▶ Problem statement
In the data below, locate each line with the word "scene" and list it.

▶ Data shown
--- begin ---

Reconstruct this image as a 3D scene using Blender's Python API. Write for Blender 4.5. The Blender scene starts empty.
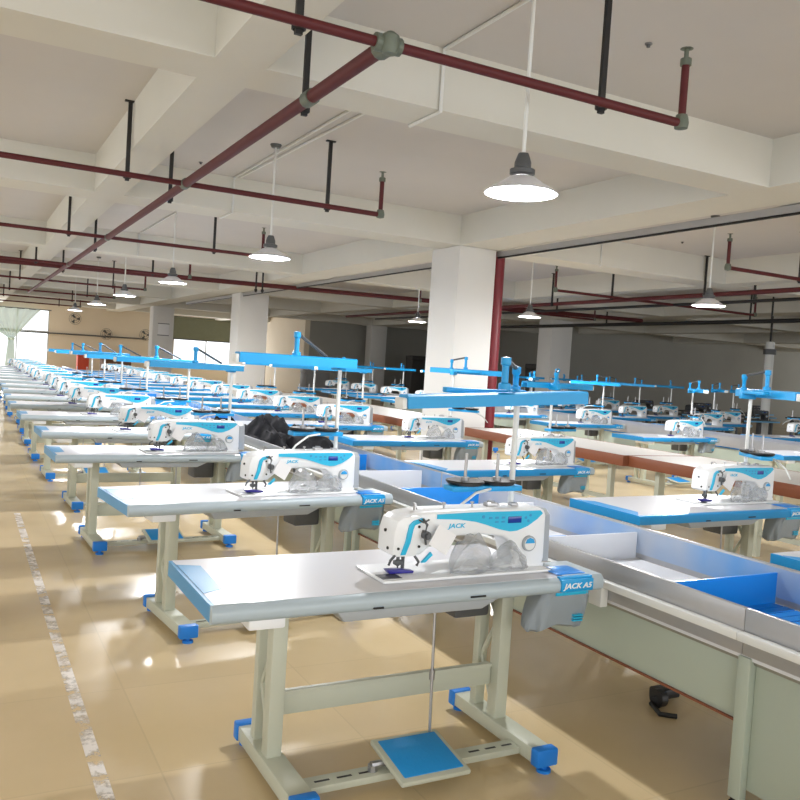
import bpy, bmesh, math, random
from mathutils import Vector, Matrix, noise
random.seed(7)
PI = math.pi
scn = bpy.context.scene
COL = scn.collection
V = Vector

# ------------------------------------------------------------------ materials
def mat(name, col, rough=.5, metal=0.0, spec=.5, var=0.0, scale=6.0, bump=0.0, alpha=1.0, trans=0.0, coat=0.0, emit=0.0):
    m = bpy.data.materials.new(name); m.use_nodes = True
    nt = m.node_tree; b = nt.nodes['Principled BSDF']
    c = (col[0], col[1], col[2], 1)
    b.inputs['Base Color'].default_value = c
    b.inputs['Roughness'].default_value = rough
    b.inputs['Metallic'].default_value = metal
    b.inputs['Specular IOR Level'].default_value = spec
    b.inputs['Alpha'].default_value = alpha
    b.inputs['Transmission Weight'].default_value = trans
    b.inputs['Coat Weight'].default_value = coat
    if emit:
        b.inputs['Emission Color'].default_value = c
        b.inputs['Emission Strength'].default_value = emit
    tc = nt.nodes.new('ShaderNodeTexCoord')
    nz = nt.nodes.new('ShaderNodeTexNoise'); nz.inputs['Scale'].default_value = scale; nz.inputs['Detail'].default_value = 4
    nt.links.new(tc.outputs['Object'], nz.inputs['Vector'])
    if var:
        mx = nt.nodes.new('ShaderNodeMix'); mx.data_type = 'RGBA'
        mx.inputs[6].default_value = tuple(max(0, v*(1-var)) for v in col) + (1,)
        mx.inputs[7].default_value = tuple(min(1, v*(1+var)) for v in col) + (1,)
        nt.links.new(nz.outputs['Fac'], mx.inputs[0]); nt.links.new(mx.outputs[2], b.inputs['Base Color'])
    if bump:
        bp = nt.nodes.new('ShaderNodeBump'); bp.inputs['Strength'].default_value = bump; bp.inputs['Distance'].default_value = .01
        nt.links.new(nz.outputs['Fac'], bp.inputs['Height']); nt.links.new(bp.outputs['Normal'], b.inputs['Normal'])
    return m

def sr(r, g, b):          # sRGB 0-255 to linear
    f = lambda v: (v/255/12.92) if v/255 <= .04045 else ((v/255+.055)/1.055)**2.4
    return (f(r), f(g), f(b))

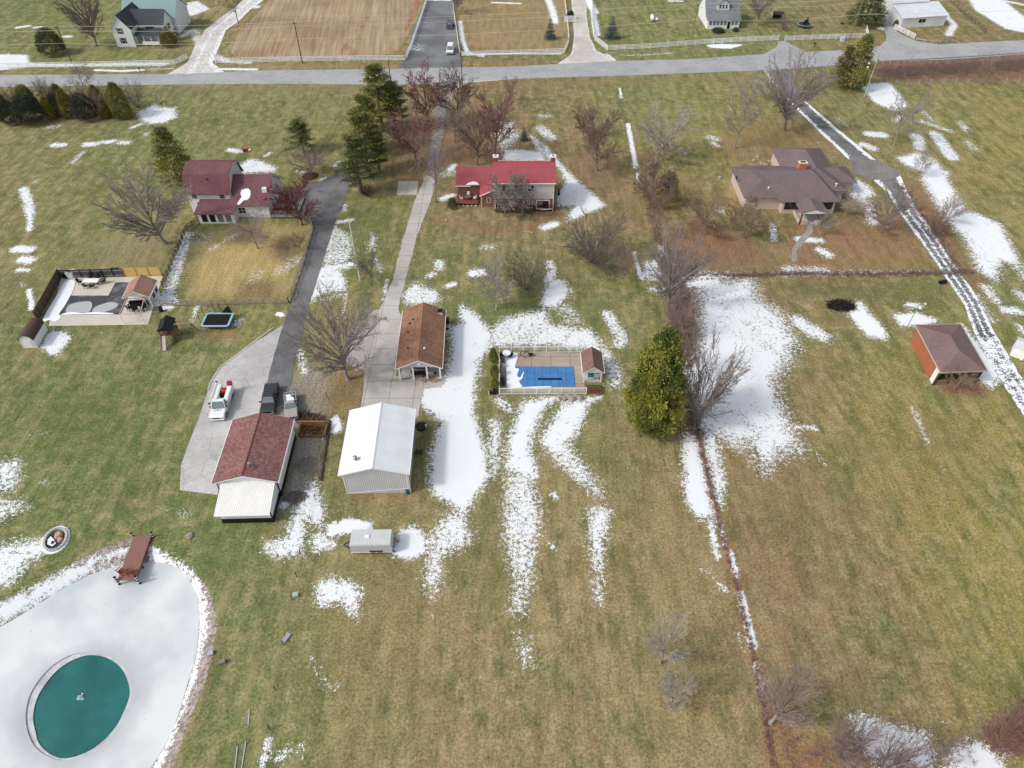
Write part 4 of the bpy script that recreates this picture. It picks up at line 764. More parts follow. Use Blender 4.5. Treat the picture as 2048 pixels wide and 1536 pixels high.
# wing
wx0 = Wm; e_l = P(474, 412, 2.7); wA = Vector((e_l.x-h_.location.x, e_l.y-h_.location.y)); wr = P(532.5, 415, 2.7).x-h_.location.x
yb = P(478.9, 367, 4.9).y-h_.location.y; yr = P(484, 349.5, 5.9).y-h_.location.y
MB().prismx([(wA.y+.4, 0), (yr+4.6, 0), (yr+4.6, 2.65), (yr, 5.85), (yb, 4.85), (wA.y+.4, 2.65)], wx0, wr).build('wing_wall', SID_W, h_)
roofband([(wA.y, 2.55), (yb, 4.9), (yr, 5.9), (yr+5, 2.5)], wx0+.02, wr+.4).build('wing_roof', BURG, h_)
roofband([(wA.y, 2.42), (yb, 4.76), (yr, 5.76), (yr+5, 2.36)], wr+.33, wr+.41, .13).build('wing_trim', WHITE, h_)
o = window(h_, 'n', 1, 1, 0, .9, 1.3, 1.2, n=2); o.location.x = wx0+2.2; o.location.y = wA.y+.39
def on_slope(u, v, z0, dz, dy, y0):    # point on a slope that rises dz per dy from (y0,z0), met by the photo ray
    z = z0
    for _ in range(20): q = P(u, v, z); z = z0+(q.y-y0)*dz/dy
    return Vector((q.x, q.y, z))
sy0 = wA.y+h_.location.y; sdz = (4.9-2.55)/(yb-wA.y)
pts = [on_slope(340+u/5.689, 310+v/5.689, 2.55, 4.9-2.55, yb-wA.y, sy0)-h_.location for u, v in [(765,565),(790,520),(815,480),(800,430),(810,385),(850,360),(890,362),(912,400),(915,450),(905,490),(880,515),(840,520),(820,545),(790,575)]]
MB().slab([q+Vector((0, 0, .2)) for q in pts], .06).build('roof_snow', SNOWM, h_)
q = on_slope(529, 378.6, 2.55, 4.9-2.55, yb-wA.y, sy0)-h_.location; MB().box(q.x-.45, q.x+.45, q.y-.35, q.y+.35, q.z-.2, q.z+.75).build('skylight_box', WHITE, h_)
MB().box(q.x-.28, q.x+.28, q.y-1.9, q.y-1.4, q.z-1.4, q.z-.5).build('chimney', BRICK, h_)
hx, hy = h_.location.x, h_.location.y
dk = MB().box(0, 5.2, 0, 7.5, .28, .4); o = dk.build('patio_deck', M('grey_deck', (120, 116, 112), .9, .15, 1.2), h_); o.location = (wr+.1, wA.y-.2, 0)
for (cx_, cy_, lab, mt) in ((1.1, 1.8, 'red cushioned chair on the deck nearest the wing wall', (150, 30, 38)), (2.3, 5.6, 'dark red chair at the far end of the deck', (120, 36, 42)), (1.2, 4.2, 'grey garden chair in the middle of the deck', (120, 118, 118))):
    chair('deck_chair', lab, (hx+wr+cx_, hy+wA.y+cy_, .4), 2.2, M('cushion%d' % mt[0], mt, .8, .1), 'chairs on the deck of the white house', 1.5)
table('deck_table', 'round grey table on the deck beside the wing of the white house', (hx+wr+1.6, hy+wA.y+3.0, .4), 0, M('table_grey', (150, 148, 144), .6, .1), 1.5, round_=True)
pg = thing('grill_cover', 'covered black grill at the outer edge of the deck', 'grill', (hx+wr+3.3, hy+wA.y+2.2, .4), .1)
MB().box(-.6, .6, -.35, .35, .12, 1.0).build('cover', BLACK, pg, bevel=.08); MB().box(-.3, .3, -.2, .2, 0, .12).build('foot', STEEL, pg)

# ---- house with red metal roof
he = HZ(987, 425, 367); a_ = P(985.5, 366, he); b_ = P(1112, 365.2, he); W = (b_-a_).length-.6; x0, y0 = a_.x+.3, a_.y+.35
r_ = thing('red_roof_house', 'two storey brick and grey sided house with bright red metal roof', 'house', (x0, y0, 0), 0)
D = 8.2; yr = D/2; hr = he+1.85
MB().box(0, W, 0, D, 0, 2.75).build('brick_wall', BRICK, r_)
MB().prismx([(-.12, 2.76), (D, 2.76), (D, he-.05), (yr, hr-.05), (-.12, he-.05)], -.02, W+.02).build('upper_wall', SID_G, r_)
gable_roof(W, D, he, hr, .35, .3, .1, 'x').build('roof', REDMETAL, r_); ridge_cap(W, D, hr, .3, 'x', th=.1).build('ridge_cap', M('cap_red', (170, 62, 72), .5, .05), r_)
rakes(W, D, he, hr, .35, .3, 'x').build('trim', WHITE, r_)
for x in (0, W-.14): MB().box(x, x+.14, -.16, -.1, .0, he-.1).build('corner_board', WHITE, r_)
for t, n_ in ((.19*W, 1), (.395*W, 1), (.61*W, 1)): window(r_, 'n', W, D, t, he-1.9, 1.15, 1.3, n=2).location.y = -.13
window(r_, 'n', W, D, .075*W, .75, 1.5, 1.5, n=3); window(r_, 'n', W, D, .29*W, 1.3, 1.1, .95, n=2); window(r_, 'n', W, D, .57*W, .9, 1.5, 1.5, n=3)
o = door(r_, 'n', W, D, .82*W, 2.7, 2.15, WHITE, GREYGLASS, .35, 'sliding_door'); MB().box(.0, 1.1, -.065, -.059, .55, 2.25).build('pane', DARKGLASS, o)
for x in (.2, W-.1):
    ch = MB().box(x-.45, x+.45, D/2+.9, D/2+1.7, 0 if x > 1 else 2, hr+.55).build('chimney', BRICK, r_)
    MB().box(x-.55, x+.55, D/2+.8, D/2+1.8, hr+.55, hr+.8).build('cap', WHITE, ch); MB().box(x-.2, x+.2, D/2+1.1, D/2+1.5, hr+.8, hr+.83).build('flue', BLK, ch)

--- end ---

▶ Result of this task
Reconstruct this image as a 3D scene using Blender's Python API. Write for Blender 4.5. The Blender scene starts empty.
scn = bpy.context.scene